08/ 19/ 2004
by Charles R. McConnell
A business purchases materials and supplies, pays wages and upgrades equipment and facilities out of profits, right? Wrong, although that's what some people believe. Profits are an important source of capital for expansion and for reduction of debt obligations, as well as for the eventual ability to pay bills and meet payroll. But wages, materials and supplies -- indeed all of the above -- come from cash. A business can remain open indefinitely if it doesn't run out of cash. There's no general ledger account titled "profits," so all checks written are charged to cash. Without cash, a business can remain open only weeks or months regardless of how profitable it might be on paper.
Most of the time profits eventually lead to cash. But this isn't always so; any number of businesses large and small have been profitable -- on paper -- when they were forced to close because of a shortage of cash. It is decidedly possible to go bankrupt while experiencing extraordinary "profits" if adequate cash isn't available.
For the most part materials and supplies must be paid for upon receipt or within 30 days or so. Utility bills are usually due within two or three weeks of receipt. In most instances wages and salaries must be paid one to two weeks after they are earned. Payments on mortgages and other repeating obligations must ordinarily be made monthly. All of these add up to a steady outflow of cash that must be backed with sufficient income or reserves to meet these obligations in timely fashion. And if cash is insufficient to meet all these obligations, the business can fail. A company can be "rich" in accounts receivable and inventory, for example, but these assets may not be convertible into cash quickly enough to meet current obligations.
Cash is an asset. You can increase this asset by decreasing other assets, increasing liabilities or increasing retained earnings. Most cash comes from business income, in many instances from accounts receivable. Collecting on accounts receivable increases cash. Also, increasing liabilities can increase cash; this is what occurs when the business borrows. The proceeds of a loan flow into cash, which is then used to meet various needs. And over the long haul, an increase in retained earnings, the balance sheet entry representing net income accumulated over time, increases cash.

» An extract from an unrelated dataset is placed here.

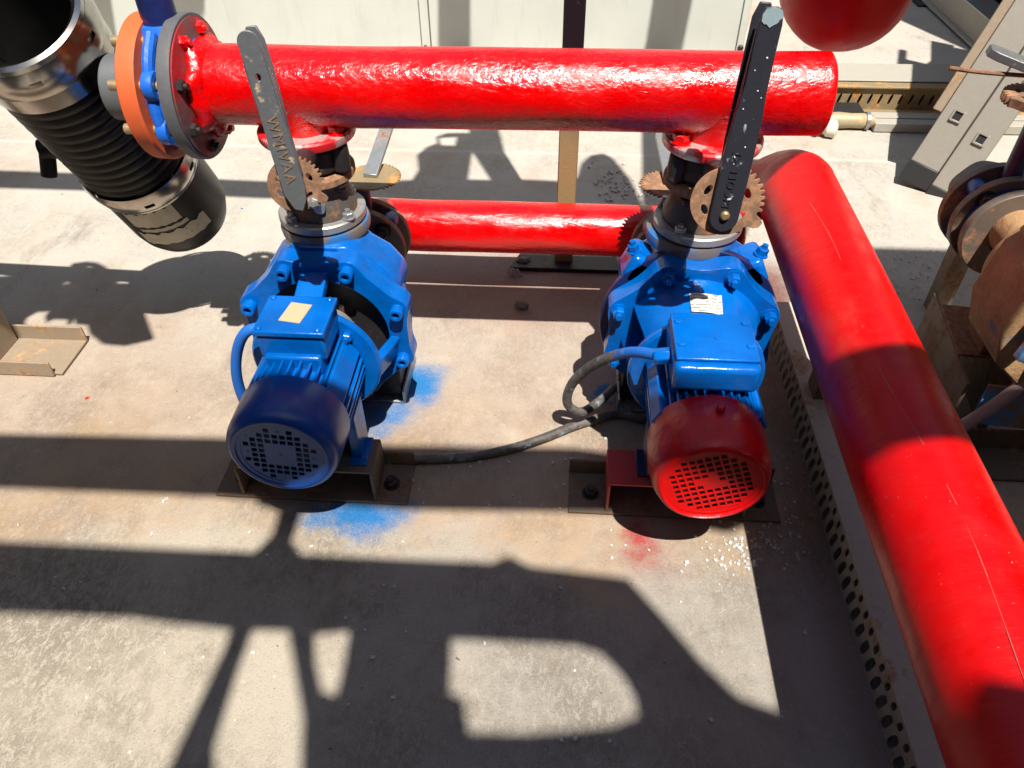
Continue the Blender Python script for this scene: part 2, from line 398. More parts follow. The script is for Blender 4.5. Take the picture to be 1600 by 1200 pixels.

Net operating cash flow is the difference between cash receipts from the sale of goods or services and cash outlays associated with the production of those goods or services. Profit differs from net operating cash flow in a number of ways; for example, certain expenses that affect profits, such as depreciation, don't involve cash outlays. Cash receipts from operations approximately equal sales minus the increase (or plus the decrease) in accounts receivable. When sales are made on credit, actual cash receipts lag behind the sales themselves. A modest increase in accounts receivable can have a dramatic negative effect on cash. Also, some customers will deliberately delay payment as long as possible to keep their money working for them up to the last minute.
In any business, cash must be managed. Here's how:
Offer a modest discount for payment in full within a limited time. The customer gets a small break, and the business receives payment sooner.
Have strict control over inventories. Money tied up in inventories represents sunk cost. Inventories are not quickly adjusted, and they deplete cash.
Do comparison shopping. Equipment and other major purchases can take large bites out of cash. Take time to shop. Don't be pushed; there's no such thing as that "last great deal." Consider installment purchases as necessary to lessen the immediate cash drain.
Take credit-card payments. Credit card sales ensure fast payment from the card companies, and in many instances the cards bring in enough new business to offset the card companies' charges.
Some businesses deliberately increase their accounts payable lag to cover temporary cash shortages. This uses accounts payable much like an interest-free short-term line of credit. However, this stretching out of accounts payable time must be stopped short of tagging the business with a slow-payment record.
Continually forecast the cash needs of the business. Based on ongoing volume of business activity and customer payment history, estimate the incoming cash expected over the coming weeks and months and spend accordingly.
To be kept under control, cash must be monitored daily and actively managed on an ongoing basis. In the final analysis cash will prove itself to be the only asset the organization absolutely must have to remain in business.